El pan, pan
Nunca antes como ahora hemos valorado tanto nuestras tradiciones y nuestra forma de vida tradicional. Y junto a ella las panaderías de pueblo.
La España vaciada está de moda y sus tradiciones también. Lo hemos visto durante las vacaciones de esta pasada Semana Santa. Gracias al turismo nacional, los pueblos se han vuelto a llenar, y con ello los albergues y los restaurantes. También las zonas de playa con una ocupación de entre el 80 % y el 90%, según los datos oficiales. Aún no ha regresado el turismo internacional con toda su fuerza, pero el sector respira tras dos años devastadores.
El sector del turismo supuso en el 2019 el 14% del Producto Interior Bruto y casi tres millones de empleos directos e indirectos. Porque turismo es mucho más que un hotel. Es una inversión hotelera de calidad, son servicios sanitarios líderes en el mundo y son comunicaciones entre las diferentes ciudades envidiables. El turismo de España es una infraestructura creada durante décadas para hacer de nuestro país un líder mundial.
Y ahora llega el momento del desarrollo interior. Nunca antes como ahora hemos valorado tanto nuestras tradiciones y nuestra forma de vida tradicional. Y junto a ella las panaderías de pueblo. Porque los panaderos, como todo, también se han industrializado, pero aún quedan grandes panaderos tradicionales.
Es el caso de Eduardo, panadero del pueblecito burgalés de Peral de Arlanza, que no llega a los 100 habitantes. Eduardo Antolín lleva haciendo pan para el pueblo y la comarca seis décadas. Empezó ayudando a su padre y ahora son sus sobrinas las que están de aprendices en la panadería.
″¿Has reducido la sal que le echas a la hogaza?”, le pregunto. “Yo siempre he echado poca sal al pan, imagínate que llegaban los de la inspección y les enseñaba la medida y me decían:‘¡Pero eso es poco!’. Los funcionarios siempre te están poniendo problemas”, cuenta riéndose.

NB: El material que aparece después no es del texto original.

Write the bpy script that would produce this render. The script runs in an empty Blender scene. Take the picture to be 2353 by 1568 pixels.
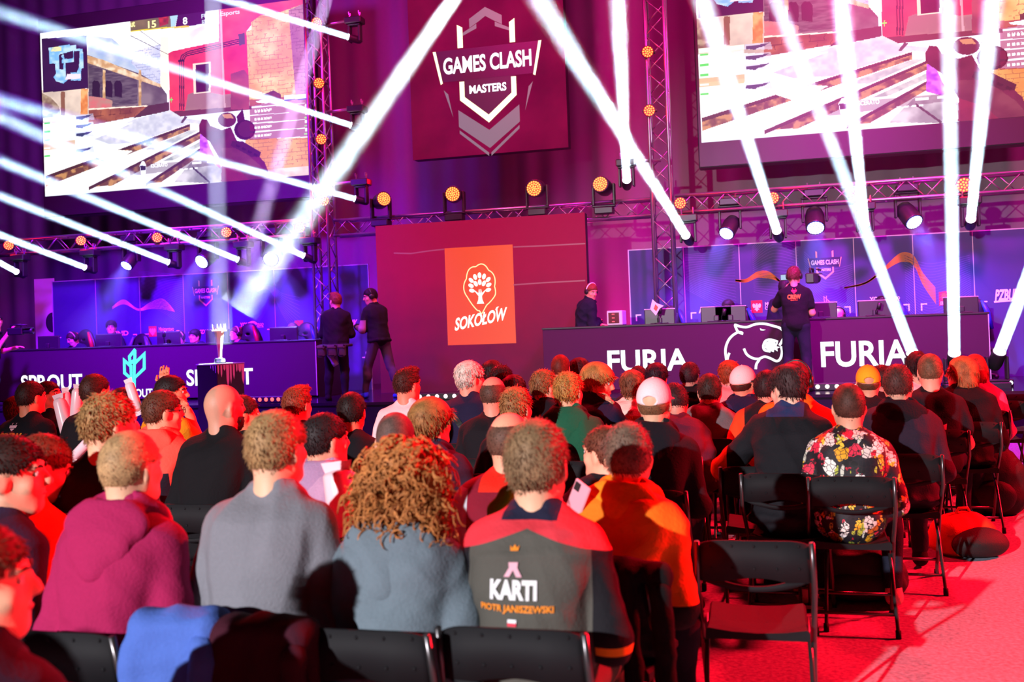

Él tiene un horno tradicional y, además de pan y pastas, hace tortas de manteca —esa manteca tan perseguida ahora—. Eduardo no se explica cómo es posible que no pongan en valor su trabajo y su resilencia: “Hacemos pan para vivir, siempre ha sido así. Yo tengo una semana de vacaciones al año y me tomo algunos días sueltos, y no tengo ningún trauma”.
Les pregunto a sus sobrinas, que poco a poco aprenden el oficio: “Nos gusta, queremos vivir aquí, simplemente necesitamos que se nos deje trabajar”. La panadería de Eduardo Antolín, como miles de panaderías artesanales en los pueblos de España, equilibran el ecosistema y dan vida a esos poblaciones a las la industrialización y la regulación quisieron matar. “Este es un oficio que tiene que ser familiar, porque solo la familia sabe los sacrificios que comporta ser panadero, si tuviera que contratar a alguien cerraría. Solo los costes de contratación y los horarios harían imposible la panadería”.